SAN DIEGO — After 20 innings without a run and with Jurickson Profar having improbably run into an out and down to their final chance, no one watching could have had much confidence the Padres would win Sunday.
Except Consuelo Buelvas, almost certainly viewing from some 3,000 miles away in Colombia.
She watches every Padres game she can and in a pregame conversation Sunday morning told her son to be ready, that even though he was not starting he would hit a home run.
A mother's faith on Mother's Day evidently is all it took for the Padres to score.
Pinch-hitter Jorge Alfaro launched the fist pitch he saw from the Marlins' Cole Sulser all the way to the visitors' bullpen beyond the left field wall to give the Padres a 3-2 victory at Petco Park.
"It was like dreaming," Alfaro said of his run around the bases recalling what his mother said. "How (does) she know that?"
The Padres won three of the four games against the Marlins, but Alfaro's three-run homer provided the Padres' first runs since the fifth inning of Friday's game.
They lost 8-0 on Saturday and had scored just five runs in the three games since returning home from a road trip in which they scored at least five runs in all eight games.
An offense that has only occasionally produced at a high level this season and has skidded into a deep freeze came close to losing for the first time in Joe Musgrove's six starts.
Musgrove, who went seven innings for the second straight start, did not get the win since the Padres trailed 2-0 when he departed. Robert Suarez was the winner after pitching two perfect innings in relief of Musgrove.
The third hit of the five Musgrove allowed was a solo homer by Jazz Chisholm leading off the sixth that gave the Marlins a 2-0 lead.
Musgrove yielded his first two hits in the fourth inning, and the Marlins took a 1-0 lead when Jose Aguilar scored on Garrett Cooper's sacrifice fly. Aguilar had doubled to the gap in left center on a fading liner that caromed off Trent Grisham's glove after he ran 77 feet and dove.
The Padres got no such breaks until they finally broke through.
Profar's one-out single in the ninth was the Padres' sixth hit Sunday. He also made the inning's second out. On a grounder by Trent Grisham, third baseman Joey Wendle, playing on the right side in a shift, dove to make the stop but threw wide of second trying to force Profar. As the ball rolled away for shortstop Avisail Garcia, and with no one covering third, Profar kept going and was tagged out by Sulser, who alertly sprinted from his spot on the mound.
"Over and over and over and over," Profar said when asked if he would try taking the extra base in that situation again.
He then held up both arms, flexed and said, "Our team is great."
The Padres, who improved to 19-8, are arguably a lot more hits away from actually being great.
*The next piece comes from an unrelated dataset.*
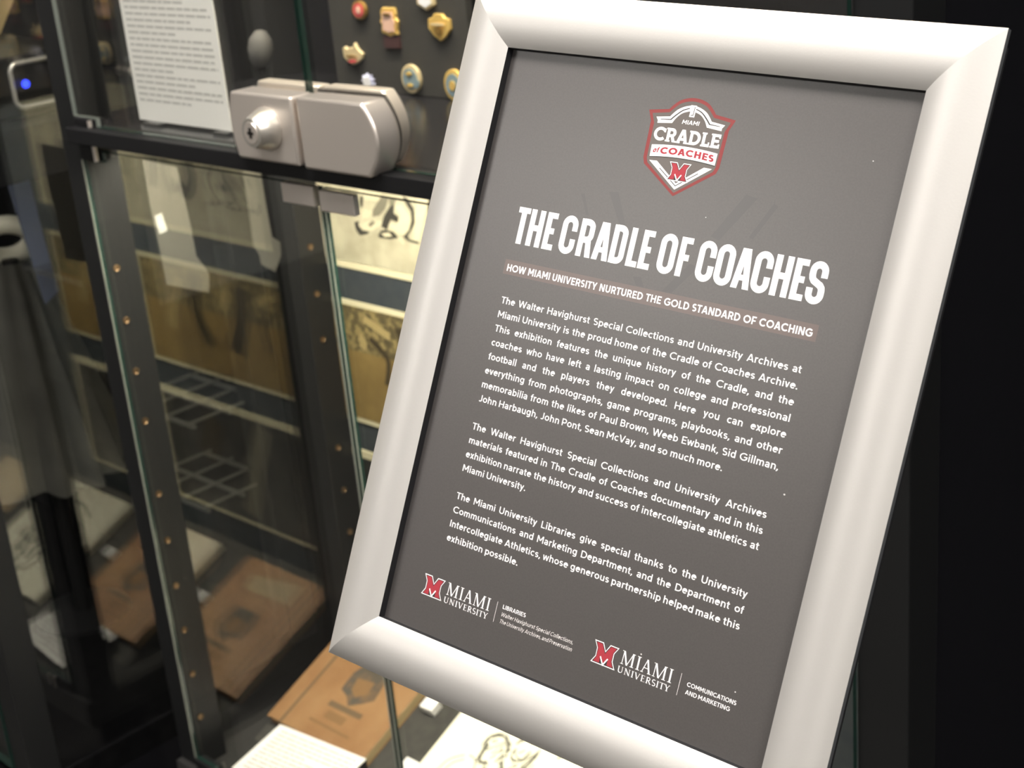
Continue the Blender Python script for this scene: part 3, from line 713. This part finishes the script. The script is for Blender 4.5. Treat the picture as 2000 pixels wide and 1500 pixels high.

But what they did in the ninth inning did have them feeling like they could accomplish anything.
They certainly did battle to the end, despite not showing much for much of the afternoon in front of a crowd of 37,937 that had been waiting for a reason to get loud.
Rookie shortstop CJ Abrams, one of four players in the starting lineup still batting under .200, followed the Profar out with a single that moved Grisham to third.
Alfaro was sent to the plate in place of José Azocar.
"I'm looking for some power in that spot," Bob Melvin said. "One pitch with with a guy like Georgie can can win a game."
Sometimes a managers moves work out just like he imagines. Alfaro quickly made this one seem prescient, sending the ball an estimated 449 feet at 113.4 mph.
"When I felt that and I saw the ball I was like, 'That should go,'" said Alfaro, who immediately turned and looked at the dugout before beginning a jog around the bases that ended with his being mobbed at the plate. "I can't explain the feeling right now, but it's just unbelievable. She called it earlier. ... It's a lot of emotions."
Afterward, during the celebration in the dugout, the Swagg Chain made its 2022 debut. The celebratory talisman that was such a big part of the padres' vibe early last season, had been hidden away. Some Padres veterans said the chain's reemergence required the right big moment.
Of the moment Alfaro provided, chain originator and keeper Manny Machado said, "Couldn't have been bigger."